In the final article in our series on China’s growing investment across Africa, Vanessa Ip explores East Africa for the latest developments from Ethiopia, Kenya, Madagascar, Mauritius, Mozambique, Tanzania and Uganda

East Africa comprises of some of Africa’s most buoyant economies. Ernst and Young predicts, in its 2017 report, Connectivity Redefined, that Kenya, Tanzania, Uganda and Ethiopia will all grow at an annual rate of more than 6% for the next 10 years. The “Big Four” accountancy firm also expects that foreign direct investment (FDI) into these hub economies will continue to climb, with the majority of investors gravitating towards large and more diversified economies.

David Thompson, director and regional practice head of corporate and commercial at Cliffe Dekker Hofmeyr in Cape Town, South Africa, says that East Africa will be the first to benefit from the Belt and Road initiative in Africa. “In particular, countries such as Djibouti, Egypt, Kenya and Tanzania stand to gain huge surges of investment in infrastructure and energy,” he says.

Ethiopia. In a 2017 report by McKinsey & Company, Ethiopia is described as one of China’s “robust partners”, encompassing the highest level of strategic engagement between China and an African economy. It was reported by the China-Africa Research Initiative at Johns Hopkins University’s School of Advanced International Studies that Ethiopia received US$10.7 billion in loans from China from 2010 to 2015.

This heightened level of engagement and investment, says Kidist Abayneh, a partner at Kidist and Associates Law Office in Addis Ababa, is more than welcomed by Ethiopia and will provide huge employment opportunities for the country, particularly in manufacturing and construction.

“China’s Belt and Road strategy is welcomed by Ethiopia,” she says. “It’s known that the new initiative will also link China’s southern coast with East Africa. Though it seems that the implementation of this strategy [is not progressing] in Ethiopia, the increasing number of Chinese investors in the country and their huge [levels of investment in the construction and manufacturing industries] shows the acceptance of the strategy by the Ethiopian government, which continues to encourage Chinese investors to invest in the country.”

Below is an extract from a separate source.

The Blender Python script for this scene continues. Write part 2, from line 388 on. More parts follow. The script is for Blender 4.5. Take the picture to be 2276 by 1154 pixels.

In Abayneh’s experience, the major frustrations complained of by foreign investors in the country include the strict nature of the labour law (especially on terminations), the rigorous and unclear nature of the tax system, lengthy procedures involving revenue and customs authorities, difficulties in obtaining foreign currencies due to shortages, and lengthy court procedures. Abayneh hopes that by continuing to lobby government bodies, and by working closely with the Ethiopian Investment Commission, some of these issues can be resolved.

Kenya. This is one of the largest and fastest growing economies in East and Central Africa, making it an attractive hub for FDI, specifically in the areas of agriculture, manufacturing and mining.


John Miles, managing director of JMiles & Co in Nairobi, considers construction to be the most popular industry for Chinese investment in Kenya in both the private and public sectors. Chinese businesses have invested heavily in construction, the upgrading of the country’s transportation network, property development and industrial parks. Miles adds that investment opportunities in trade, agriculture and energy are also gaining popularity.

In May 2014, the Kenyan Government signed a US$3.6 billion contract with the China Road and Bridge Corporation for the construction of the Standard Gauge Railway line. Nigel Shaw, a partner at Kaplan & Stratton Advocates in Nairobi, advises that this infrastructure project has probably been the largest of the Belt and Road initiative in the region. The railway line, which became functional in June 2017, has reportedly created more than 27,000 jobs. Kenya has also been upgrading its port in Mombasa and investing in its roads, which is expected to help increase economic productivity.


Practitioners expect to see policy and regulatory developments this year that will support the Kenyan President Uhuru Kenyatta’s “Big Four” agenda, creating further opportunities for foreign investment. “The newly elected government in Kenya has highlighted four areas in which it will devote its efforts in 2018 to 2022,” says Akash Devani, a partner at Anjarwalla & Khanna in Mombasa.

“The four areas are manufacturing, affordable housing, healthcare and food security. The specific goals include building 500,000 low-cost houses, universal healthcare, a 10-fold exports increase, irrigation of 1.2 million acres of land, and millions of new jobs.”

While the future seems to hold many opportunities for foreign investors in Kenya, Miles says they will inevitably face various challenges “depending on the legal entity they want to use for business, and the investment sector, because of the sector-specific laws”. Some non-sector-specific legal and regulatory challenges that investors usually face include lengthy processes of set-up and incorporation, extensive licence and permit requirements, and restrictions on ownership.